Scott was one of a group of swimmers who has taken a public stand over doping before, when he refused to shake hands with another Chinese swimmer, Sun Yang, at the world championships in 2019, because Yang had his own doping case hanging over him. There is talk that there will be more podium protests in Paris.

 

It could get more heated. Sun, who had previously been banned for three months after testing positive for TMZ himself, has only just finished a separate four-year suspension. He has said he wants to compete at the Olympics. He missed the Chinese trials, which took place this week, but so long as he makes the qualifying time (and he says he has been training every day) he would be eligible for discretionary selection by the Chinese federation.

Guy is one of the few athletes willing to state in public what a lot of people in swimming will only say in private. Sound carries over water and you don’t need to strain your ears to pick up the whispers on the pool deck.

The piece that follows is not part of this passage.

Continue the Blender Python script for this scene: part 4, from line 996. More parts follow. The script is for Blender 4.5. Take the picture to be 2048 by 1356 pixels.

Athletes who have been told their entire lives that they are strictly responsible for everything in their bodies have all of a sudden learned that they have been up against swimmers who were allowed to compete, despite testing positive for trace levels of TMZ. Both Chinada and the World Anti-Doping Agency were satisfied that they fell below the level at which they could be considered performance enhancing – the Chinese authorities said it meant intentional doping was “impossible”. Questions remain, though, about how exactly the contamination occurred.

 

Guy’s teammate Adam Peaty joined in, although his own comments on X were aimed at Wada’s handling of the case. Peaty publicly backed Scott’s protest in 2019. If he is going to win gold in Paris he will need to beat one of the 23, Qin Haiyang, who swept the three breaststroke events at the world championships in Fukuoka last year.